Take 2015 — the subject of the Census Bureau report — as a case in point. Net job creation totaled 3.1 million, the Census Bureau says. But that figure emerged from a more confusing process: the addition of 16.8 million jobs minus the loss of 13.7 million jobs. Moreover, of the 3.1 million new jobs, roughly four-fifths (2.5 million) were created by start-ups, the Census Bureau reports.

As these numbers indicate, many companies were hiring and firing. But the two often canceled each out. Consider companies aged 1 to 5 years old. In 2015, they created 2.11 million new jobs and lost 2.32 million jobs, for a net loss of 212,000. Without the impetus provided by start-up jobs, total employment growth might have been much slower.

Although we tend to think of start-ups as high-tech — the next Google or Facebook — most new firms are more mundane: plumbers, electricians, restaurants and the like. The breadth of the start-up slowdown suggests that the underlying causes do not apply to just one industry or company age. Still, there is no agreement as to causes.

Slower population growth is one pressure, says Litan. Cities and regions are expanding less rapidly than in the past and don't need as many new hairdressers, construction companies, health clubs and doctors' offices. Regions dominated by a few big employers may also have fewer start-ups. People lack a "start-up culture," says Litan. They depend too much on the mega-employer.

Growing market power of existing firms is a newer theory. "You've got rising market power," Marshall Steinbaum, an economist from the left-leaning Roosevelt Institute, told the New York Times. "In general, that makes it hard for new businesses to compete with incumbents." This has long been true, but in the past, it hasn't prevented start-ups from displacing powerful industry leaders. (See, for example, Microsoft and IBM.)

Still others argue that entrepreneurship is being strangled by hostile government policies. "Entrepreneurs need three things: great new ideas; the talent and money to pursue them; and few distractions," says John Dearie, head of the Center for American Entrepreneurship, a newly formed advocacy group.

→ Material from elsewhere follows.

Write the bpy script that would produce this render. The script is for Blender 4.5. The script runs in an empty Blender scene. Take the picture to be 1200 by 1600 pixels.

Government, he argues, frustrates all three. Federal research and development, as a share of the economy, is less than half its post-World War peak, stifling new ideas. Immigration policy keeps out talented workers; and complex regulations and taxes distract entrepreneurs from their businesses.

"Shark Tank" rests on the premise that the dream of starting your own business and getting rich through hard work and satisfying some market demand is still thriving. Many candidates on the program fit that mold. They're passionate about their products. But the evidence from the outside world suggests a more somber question: Are they a dying breed?